GP Racing (UK)

Freedom suits 'cheeky' new Bottas

- Stuart Codling

A man with a mullet and a moustache on the cover of GP Racing? You may be wondering, dear reader, if the editorial team has taken leave of its collective senses. Perhaps it has. But as Polonius said, albeit slightly less equivocall­y – though this may be madness, yet there is method in it.

For several Formula 1 seasons it became a trope in the sporting media to seize upon some aspect of Valtteri Bottas’s appearance – be it a beard or merely some ‘designer stubble’ – as evidence of a winter transforma­tion. This, reported the paddock sages, was a new Bottas, one who was now ready to get his elbows out at Mercedes and compete hard with his team-mate rather than merely being a dutiful number two. Lewis Hamilton himself referred to “Bottas 2.0” giving him a harder time in 2019.

Truth is, Valtteri never particular­ly bought into that myth or tried to perpetuate it. And, as you’ll read in our exclusive and somewhat unusual interview on page 30, now he’s got the freedom to do and speak as he pleases, he’s enjoying life – and his driving – as never before. This is the Valtteri who has always been waiting to get out, and he’s all the more fun for it. He’s even found a ‘cheeky’ way to raise money for charity…

The stately pace of the printed page being what it is, the Saudi Arabian Grand Prix will have occurred while this edition of GP Racing is in the post to subscriber­s and on its way to the news stand. But already the fur is beginning to fly with the season barely under way. Famously, when asked about the greatest challenges faced by a statesman, Harold Macmillan is said to have replied, “Events, dear boy, events.”

As Roberto Chinchero writes in his analysis of the challenges facing Ferrari’s new team principal (p42), every tenant of that position comes into it knowing their occupancy of it is finite. Few other team leaders in F1 are so prey to the dreaded events, for in Ferrari’s form rests the hopes of a sporting nation (not to mention a good many shareholde­rs). Already there is word of a rift between Frédéric Vasseur and CEO Benedetto Vigna over questions of authority.

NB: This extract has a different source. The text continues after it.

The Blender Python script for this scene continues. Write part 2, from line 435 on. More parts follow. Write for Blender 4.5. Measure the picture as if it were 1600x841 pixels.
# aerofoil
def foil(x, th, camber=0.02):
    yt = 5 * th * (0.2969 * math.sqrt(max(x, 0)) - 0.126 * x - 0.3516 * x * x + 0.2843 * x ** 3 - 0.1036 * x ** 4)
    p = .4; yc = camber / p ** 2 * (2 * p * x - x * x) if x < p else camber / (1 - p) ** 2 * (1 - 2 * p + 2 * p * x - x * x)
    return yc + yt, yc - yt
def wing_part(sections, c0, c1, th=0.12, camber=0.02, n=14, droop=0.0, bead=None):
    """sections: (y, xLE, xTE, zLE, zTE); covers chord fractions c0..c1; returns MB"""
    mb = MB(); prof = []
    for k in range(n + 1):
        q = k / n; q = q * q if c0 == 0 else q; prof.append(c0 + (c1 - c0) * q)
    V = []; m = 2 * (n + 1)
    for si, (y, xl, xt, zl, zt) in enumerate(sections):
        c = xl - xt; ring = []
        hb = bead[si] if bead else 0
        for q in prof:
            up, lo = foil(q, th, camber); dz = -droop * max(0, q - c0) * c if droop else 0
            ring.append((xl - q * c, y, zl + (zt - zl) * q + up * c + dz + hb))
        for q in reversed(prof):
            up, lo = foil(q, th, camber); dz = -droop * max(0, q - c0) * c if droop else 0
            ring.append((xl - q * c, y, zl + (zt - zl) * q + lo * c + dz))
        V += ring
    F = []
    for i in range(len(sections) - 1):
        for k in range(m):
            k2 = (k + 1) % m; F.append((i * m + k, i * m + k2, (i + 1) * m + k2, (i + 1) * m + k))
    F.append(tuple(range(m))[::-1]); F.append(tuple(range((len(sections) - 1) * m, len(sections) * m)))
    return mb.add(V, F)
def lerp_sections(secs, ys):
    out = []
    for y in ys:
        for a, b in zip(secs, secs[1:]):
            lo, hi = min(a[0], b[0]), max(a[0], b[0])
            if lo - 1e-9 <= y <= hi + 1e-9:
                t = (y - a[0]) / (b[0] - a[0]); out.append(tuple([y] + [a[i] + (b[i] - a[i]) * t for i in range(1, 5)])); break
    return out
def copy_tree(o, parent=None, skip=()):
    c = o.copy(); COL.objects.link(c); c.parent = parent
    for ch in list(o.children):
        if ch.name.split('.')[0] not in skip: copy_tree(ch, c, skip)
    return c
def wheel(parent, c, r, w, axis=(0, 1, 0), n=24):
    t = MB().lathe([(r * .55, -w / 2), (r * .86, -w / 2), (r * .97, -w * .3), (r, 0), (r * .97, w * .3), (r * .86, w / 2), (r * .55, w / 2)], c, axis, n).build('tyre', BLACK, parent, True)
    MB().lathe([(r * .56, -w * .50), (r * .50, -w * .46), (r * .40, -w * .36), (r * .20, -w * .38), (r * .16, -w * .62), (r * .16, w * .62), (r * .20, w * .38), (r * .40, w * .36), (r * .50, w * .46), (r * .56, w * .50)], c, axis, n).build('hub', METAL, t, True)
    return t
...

The ravens are already leaving the tower, it seems, as Ferrari is gripped by unexpected ontrack events. Engineer David Sanchez has cleared his desk, as have long-time staffers Gino Rosato and Jonathan Giacobazzi. Rosato’s principal task of ferrying Jean Todt’s slippers up to the firstclass cabin is long in the rear-view mirror but the departure of Giacobazzi, the partner-wrangler whose parents sponsored Gilles Villeneuve, is indicative of a wider cultural malaise between time-served individual­s on the factory floor and the upper echelons of the c-suite.